Il dicastero della Giustizia dovrà risarcire la famiglia di una donna morta nel tribunale di Varese a causa dei colpi di pistola sparati dal marito. “I palazzi di giustizia sono luoghi di conflitto, è un obbligo garantire la sicurezza dei cittadini”
I tribunali sono "luoghi caratterizzati per natura da una conflittualità che può essere anche molto accesa" e li differenzia da altri uffici pubblici: un cittadino che si reca in un palazzo di giustizia "deve poterlo fare nella piena tranquillità della sua sicurezza ed incolumità". È questa la motivazione con cui la Cassazione ha stabilito che il ministero della Giustizia dovrà risarcire i danni alla famiglia di una donna uccisa dal marito nel tribunale di Varese nel settembre del 2002.

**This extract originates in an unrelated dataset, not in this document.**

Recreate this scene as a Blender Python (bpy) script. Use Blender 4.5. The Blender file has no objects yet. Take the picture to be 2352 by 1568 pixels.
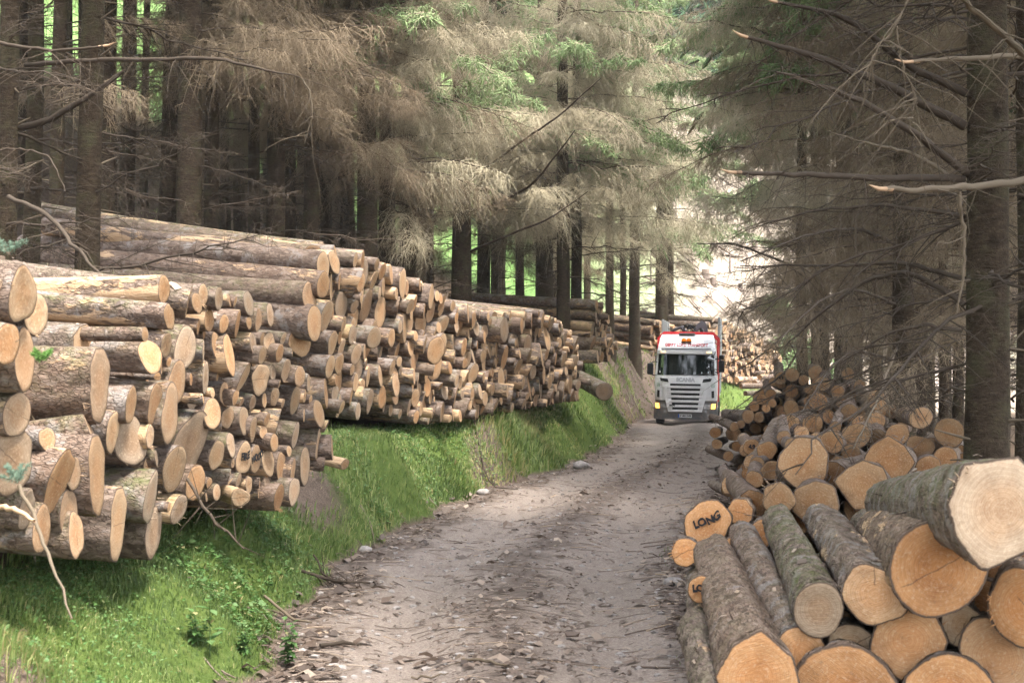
import bpy, bmesh, math, random
import numpy as np
from mathutils import Vector, Matrix, noise as mnoise

C = bpy.context.scene.collection
SC = bpy.context.scene
R = math.radians
rng = random.Random(7)
nrg = np.random.default_rng(11)

# ------------------------------------------------------------------ camera, sky, sun, exposure
CAM_H = 2.2
PITCH = math.atan(61 / 3267)
cam_d = bpy.data.cameras.new('camera')
cam = bpy.data.objects.new('camera', cam_d)
C.objects.link(cam)
cam.location = (0, 0, CAM_H)
cam.rotation_euler = (math.pi / 2 + PITCH, 0, 0)
cam_d.lens, cam_d.sensor_width = 50, 36
cam_d.clip_start, cam_d.clip_end = 0.1, 2000
cam_d.dof.use_dof = True
cam_d.dof.focus_distance = 26
cam_d.dof.aperture_fstop = 5.6
SC.camera = cam

SUN_TO = Vector((0.27, -0.30, 0.90)).normalized()
world = bpy.data.worlds.new('World')
SC.world = world
world.use_nodes = True
wn = world.node_tree.nodes
wl = world.node_tree.links
wn.clear()
w_out = wn.new('ShaderNodeOutputWorld')
w_bg = wn.new('ShaderNodeBackground')
w_sky = wn.new('ShaderNodeTexSky')
w_sky.sky_type = 'NISHITA'
w_sky.sun_disc = False
w_sky.sun_elevation = math.asin(SUN_TO.z)
w_sky.sun_rotation = math.atan2(SUN_TO.x, SUN_TO.y)
w_sky.air_density = 1.0
w_sky.dust_density = 3.0
w_sky.ozone_density = 0.6
w_bg.inputs['Strength'].default_value = 0.15
w_hsv = wn.new('ShaderNodeHueSaturation')          # a thin veil of cloud pales the blue
w_hsv.inputs['Saturation'].default_value = 0.35
wl.new(w_sky.outputs[0], w_hsv.inputs['Color'])
wl.new(w_hsv.outputs[0], w_bg.inputs[0])
wl.new(w_bg.outputs[0], w_out.inputs[0])

sun_d = bpy.data.lights.new('sun', 'SUN')
sun_d.energy = 1.5
sun_d.angle = R(14)
sun_d.color = (1.0, 0.93, 0.82)
sun = bpy.data.objects.new('sun', sun_d)
C.objects.link(sun)
sun.rotation_euler = SUN_TO.to_track_quat('Z', 'Y').to_euler()

SC.view_settings.view_transform = 'Standard'
SC.view_settings.look = 'None'
SC.view_settings.exposure = 3.05
SC.view_settings.gamma = 1.0
SC.view_settings.use_curve_mapping = False
SC.render.engine = 'CYCLES'
SC.cycles.max_bounces = 7
SC.cycles.diffuse_bounces = 4
SC.cycles.glossy_bounces = 2
SC.cycles.transmission_bounces = 4
SC.cycles.transparent_max_bounces = 6
SC.cycles.use_denoising = True
SC.cycles.denoiser = 'OPENIMAGEDENOISE'
SC.cycles.denoising_input_passes = 'RGB_ALBEDO_NORMAL'
SC.cycles.denoising_prefilter = 'ACCURATE'
SC.cycles.use_adaptive_sampling = True
SC.cycles.adaptive_threshold = 0.008
SC.cycles.caustics_reflective = False
SC.cycles.caustics_refractive = False
SC.cycles.sample_clamp_indirect = 6


# ------------------------------------------------------------------ helpers
def P(x, y, d):
    """point of the place that lies d metres in front, from the survey of the photograph (2352 wide)"""
    cx, cy = (x - 1176) / 3267, (784 - y) / 3267
    v = Vector((cx, math.cos(PITCH) - cy * math.sin(PITCH), math.sin(PITCH) + cy * math.cos(PITCH)))
    return Vector((0, 0, CAM_H)) + v * (d / v.y)


def lerp(a, b, t):
    return a + (b - a) * t


def sstep(t):
    t = np.clip(t, 0, 1)
    return t * t * (3 - 2 * t)


def tag(o, label=None, cat=None, group=None, kind=None):
    if label: o['label'] = label
    if cat: o['category'] = cat
    if group: o['group'] = group
    if kind: o['kind'] = kind
    return o


def link(name, me, parent=None):
    o = bpy.data.objects.new(name, me)
    C.objects.link(o)
    if parent is not None: o.parent = parent
    return o


def empty(name, loc=(0, 0, 0), rot=(0, 0, 0)):
    o = bpy.data.objects.new(name, None)
    o.empty_display_size = 0.2
    C.objects.link(o)
    o.location, o.rotation_euler = loc, rot
    return o


def mesh_np(name, V, F, mats=(), smooth=True, fmat=None, attrs=None):
    """V (n,3); F list of face arrays, each (m,k)"""
    me = bpy.data.meshes.new(name)
    V = np.asarray(V, dtype=np.float32)
    if isinstance(F, np.ndarray): F = [F]
    F = [np.asarray(f, dtype=np.int32) for f in F if len(f)]
    idx = np.concatenate([f.ravel() for f in F])
    tot = np.concatenate([np.full(len(f), f.shape[1], dtype=np.int32) for f in F])
    start = np.concatenate([[0], np.cumsum(tot)[:-1]]).astype(np.int32)
    me.vertices.add(len(V)); me.loops.add(len(idx)); me.polygons.add(len(tot))
    me.vertices.foreach_set('co', V.ravel())
    me.loops.foreach_set('vertex_index', idx)
    me.polygons.foreach_set('loop_start', start)
    me.polygons.foreach_set('use_smooth', np.full(len(tot), smooth, dtype=bool))
    for m in mats: me.materials.append(m)
    if fmat is not None:
        me.polygons.foreach_set('material_index', np.asarray(fmat, dtype=np.int32))
    if attrs:
        for k, a in attrs.items():
            a = np.asarray(a, dtype=np.float32)
            if a.ndim == 2:
                me.attributes.new(k, 'FLOAT_VECTOR', 'POINT').data.foreach_set('vector', a.ravel())
            else:
                me.attributes.new(k, 'FLOAT', 'POINT').data.foreach_set('value', a)
    me.update(calc_edges=True)
    me.validate()
    return me


def grid_faces(n, m, wrap=False):
    i = np.arange(n - 1)[:, None]
    mm = m if wrap else m - 1
    j = np.arange(mm)[None, :]
    j2 = (j + 1) % m
    return np.stack([i * m + j, i * m + j2, (i + 1) * m + j2, (i + 1) * m + j], -1).reshape(-1, 4)


def strands(Pt, Rd, sides=3):
    """prisms along many polylines at once: Pt (N,K,3), Rd (N,K)"""
    Pt = np.asarray(Pt, float); N, K, _ = Pt.shape
    T = np.gradient(Pt, axis=1)
    T /= np.linalg.norm(T, axis=2, keepdims=True) + 1e-9
    ref = np.where(np.abs(T[..., 2:3]) > 0.9, np.array([1., 0, 0]), np.array([0, 0, 1.]))
    A = np.cross(T, ref); A /= np.linalg.norm(A, axis=2, keepdims=True) + 1e-9
    B = np.cross(T, A)
    th = np.arange(sides) * 2 * np.pi / sides
    V = Pt[:, :, None] + Rd[:, :, None, None] * (A[:, :, None] * np.cos(th)[None, None, :, None] + B[:, :, None] * np.sin(th)[None, None, :, None])
    f = grid_faces(K, sides, wrap=True)
    F = (f[None] + (np.arange(N) * K * sides)[:, None, None]).reshape(-1, 4)
    return V.reshape(-1, 3), F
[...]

Le condanne al ministero della Giustizia
L’episodio risale a quasi 15 anni fa quando Rosolino D'Aiello estrasse la pistola in tribunale durante la causa di separazione e uccise la moglie. Il processo penale si era concluso con la condanna dell'uomo con una provvisionale di 300mila euro in favore delle parti civili. La sorella della vittima aveva quindi fatto causa al ministero della Giustizia e al ministero dell'Interno. Il tribunale di Milano, in primo grado, escluse la responsabilità del Viminale e condannò il ministero di via Arenula al risarcimento, salvo poi la possibilità di rivalersi sull'omicida. Lo stesso il verdetto, ma con riduzione del risarcimento, fu pronunciato anche in appello.
Il metal detector non funzionante
Secondo la sentenza d'appello spetta infatti al procuratore generale e al ministero adottare i provvedimenti necessari per rispettare l’"obbligo giuridico di garantire la sicurezza non dei soli magistrati che lavorano nell'ufficio". Inoltre l'omicidio, pur essendo premeditato, era stato reso possibile "proprio dall'omissione delle cautele previste", non si sarebbe verificato "se fossero stati adottati i sistemi di sicurezza prescritti". Nel tribunale di Varese sarebbe dovuto essere in funzione un metal detector, fuori uso nel giorno dell'omicidio e sostituito da un servizio di guardie giurate, "anch'esso - secondo quanto hanno stabilito i giudici - non funzionante", a carico del Comune.
Nessuna differenza tra lavoratori e visitatori
Il ministero aveva avanzato il ricorso in Cassazione puntando sull'assenza di una previsione di legge che stabilisca l’obbligo giuridico di predisporre specifiche misure per la sicurezza all'interno dei palazzi di giustizia, mentre vi è un obbligo per la sicurezza dei lavoratori. Ma secondo la terza sezione civile "introdurre una differenza tra lavoratori del settore giustizia e soggetti presenti occasionalmente all'interno dei palazzi di giustizia appare fuorviante".